Osborn is the leading proponent of the study of metaphor in the communication discipline. To hear him tell it, however, he sort of fell into the topic. While a doctoral student at the University of Florida, he took a seminar from the semi-retired Charles Morris, the founder of semiotics. Osborn, who had been an English major in his undergraduate days, decided to write a seminar paper on metaphor for Morris, using the rhetorical theories of I. A. Richards and semiotics, while grounding the presentation in the behavioral approach to communication that was beginning to come into favor. Morris reacted in a very excited manner to Osborn’s paper and agreed to direct his dissertation.

Douglas Ehninger, who was soon to move to Iowa from Florida, was also excited about Osborn’s work and offered to co-author an article on the topic. Ehninger was editor of Speech Monographs at the time and published the piece in the August 1962 issue of that journal. In those days, the August issue of Speech Monographs was devoted to an annual bibliography of scholarship, a listing of doctoral dissertations, and a listing of master’s theses, so the article was included in an issue that was heavily read.

Osborn’s work on metaphor continued in a controversial direction when he began to focus on archetypal metaphor and how it functions as an anchor in rhetoric. Detractors argued that the meaning of metaphors changed with the situation, but Osborn still insists that archetypal metaphors are "symbols which can be used very effectively within culture, but there is a continuity of meaning which is also interesting for the study of rhetoric."

Perhaps Osborn’s work crystallized in his article, "Rhetorical Depiction," which was published in Simons and Aghazarian’s 1986 volume, Form, Genre, and the Study of Political Discourse. In that article, Osborn attempted to integrate his work into a functional framework that could be used for the analysis of public discourse; Osborn called it "a movement away from the technical." The article succeeded in placing Osborn’s work into the mainstream of the discipline, and this past year he was awarded the Charles Woolbert Award for that article. The Woolbert Award is given annually to an article that is ten to fifteen years old and has demonstrated to have been influential for scholarship that followed. In other words, it "stood the test of time."

Since retirement, the Osborns have been able to travel and accept visiting teaching positions, but research and writing is still a big part of their daily lives.

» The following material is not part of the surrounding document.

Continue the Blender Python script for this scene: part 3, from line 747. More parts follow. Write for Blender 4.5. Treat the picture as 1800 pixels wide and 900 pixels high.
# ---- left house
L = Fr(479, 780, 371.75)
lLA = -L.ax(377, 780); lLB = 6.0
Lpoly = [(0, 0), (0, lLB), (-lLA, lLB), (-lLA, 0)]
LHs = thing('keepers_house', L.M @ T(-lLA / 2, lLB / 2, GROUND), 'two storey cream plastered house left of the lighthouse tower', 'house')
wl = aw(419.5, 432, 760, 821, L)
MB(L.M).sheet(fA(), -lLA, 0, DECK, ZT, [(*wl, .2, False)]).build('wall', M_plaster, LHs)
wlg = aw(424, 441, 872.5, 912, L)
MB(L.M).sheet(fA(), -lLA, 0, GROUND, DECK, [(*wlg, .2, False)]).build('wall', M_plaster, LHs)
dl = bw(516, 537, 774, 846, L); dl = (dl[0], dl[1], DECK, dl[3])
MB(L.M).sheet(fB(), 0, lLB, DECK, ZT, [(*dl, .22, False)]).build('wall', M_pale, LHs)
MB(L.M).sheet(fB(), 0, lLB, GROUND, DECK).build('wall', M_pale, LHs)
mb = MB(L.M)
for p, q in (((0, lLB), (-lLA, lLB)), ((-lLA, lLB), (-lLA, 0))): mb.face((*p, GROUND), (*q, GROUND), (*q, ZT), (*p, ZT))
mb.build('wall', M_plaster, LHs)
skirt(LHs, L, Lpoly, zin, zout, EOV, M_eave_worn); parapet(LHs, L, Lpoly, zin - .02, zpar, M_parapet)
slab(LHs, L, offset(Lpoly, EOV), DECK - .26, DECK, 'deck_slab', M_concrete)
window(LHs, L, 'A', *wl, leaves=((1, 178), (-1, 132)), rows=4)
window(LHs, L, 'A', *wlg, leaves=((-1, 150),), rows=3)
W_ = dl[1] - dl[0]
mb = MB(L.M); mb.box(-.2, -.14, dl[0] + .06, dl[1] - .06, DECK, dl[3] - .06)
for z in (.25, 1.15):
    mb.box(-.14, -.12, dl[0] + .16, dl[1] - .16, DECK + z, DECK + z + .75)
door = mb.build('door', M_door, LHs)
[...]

Along the way, Michael and Suzanne Osborn have written one of the best-selling basic texts in the field, and they continue to update and field-test it. The Osborns are proud that reviewers of the book have written things such as, "this book takes students seriously and takes its subject matter seriously," and Michael delights in the fact that he can still generate controversy by suggesting that mythos is a fourth form of rhetorical proof, right up there with ethos, pathos, and logos.

While retirement can bring needed opportunities for rest and relaxation it can also bring scholarly isolation, especially when you live in the hills of Tennessee between Nashville and Memphis. Osborn finds that his scholarly connections can come through the mail, fax, and the Internet; he is asked to read and comment on enough scholarship that he feels he is "becoming a professor for the field." There are opportunities to visit the Memphis campus, such as on March 25, where Osborn will inaugurate a lecture series in his honor. And, he has come to appreciate that he is married not just to a wonderful woman but to a woman who is an intellectual and scholarly companion as well. "If it weren’t for Susie, all would be impossible," Osborn says. We should all be so lucky.